Though this book has been mostly about obscure booze, you’ll notice that many of the cocktail recipes listed throughout call for more familiar spirits. In fact, liqueurs, amari, and eaux-de-vie are most often the supporting players in cocktails; almost all cocktails call for a base spirit in one of the following six categories:

 
  • Gin
    . I always stock a Plymouth gin, a traditional London dry gin like Tanqueray or Beefeater’s, and Old Tom gin.
  • Whiskey
    . Bourbon and rye are essential, and there are plenty of reasonably priced options. Buffalo Trace bourbon costs less than twenty-five dollars and Rittenhouse rye less than twenty, to name two go-to brands. An Irish whiskey like Bushmills or Redbreast is also good to have on hand. And, of course, a single-malt Scotch whisky—because if there’s a single-malt drinker in your life, that’s likely all he or she is going to want.
  • Tequila
    . You should always have a good blanco or silver, a reposado, and an añejo.
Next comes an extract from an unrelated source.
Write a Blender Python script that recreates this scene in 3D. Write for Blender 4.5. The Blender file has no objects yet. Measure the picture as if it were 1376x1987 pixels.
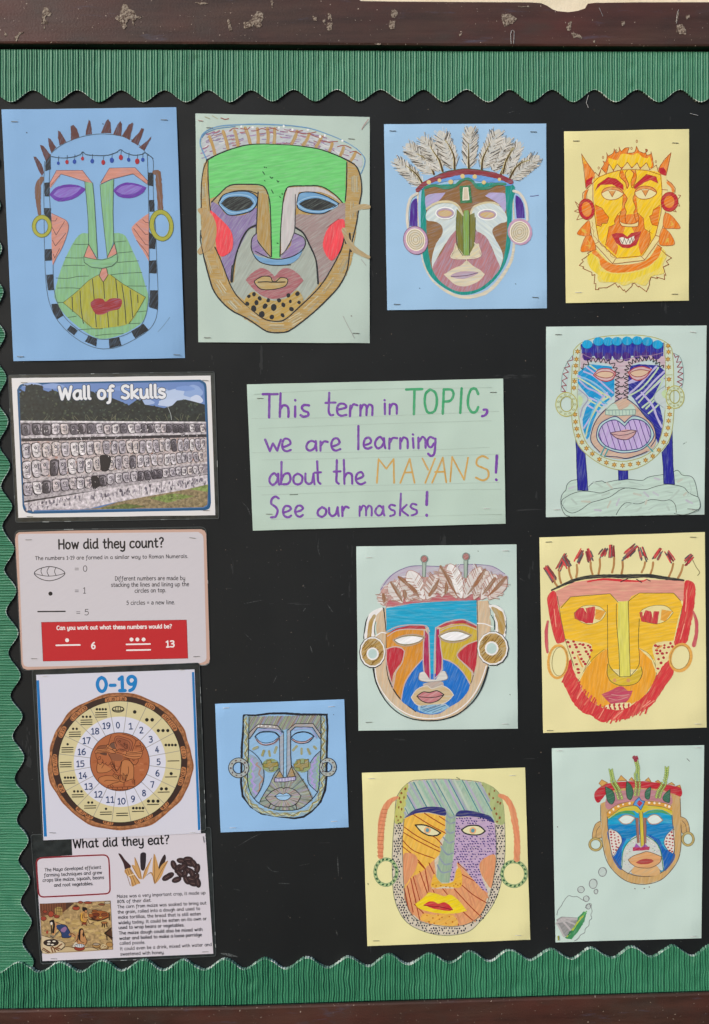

Good, 100 percent agave tequila is more expensive than you think, but don’t skimp.
  • Rum
    . A well-stocked bar will have, at least, a white rum, an aged rum, a rhum agricole, and a cachaça, the Brazilian cane-based spirit. This may sound like a lot, but rums are complex, and each is distinct.
  • Brandy
    . You’ll want a good-value VSOP cognac, such as Pierre Ferrand Ambre, and a Calvados, apple brandy, or applejack; I’ve also started stocking the Peruvian brandy pisco.
  • Vodka
    . Yes, despite my antivodka ranting, you should always keep a bottle on hand. You want to be a good host, and inevitably someone’s going to come over and want a vodka tonic.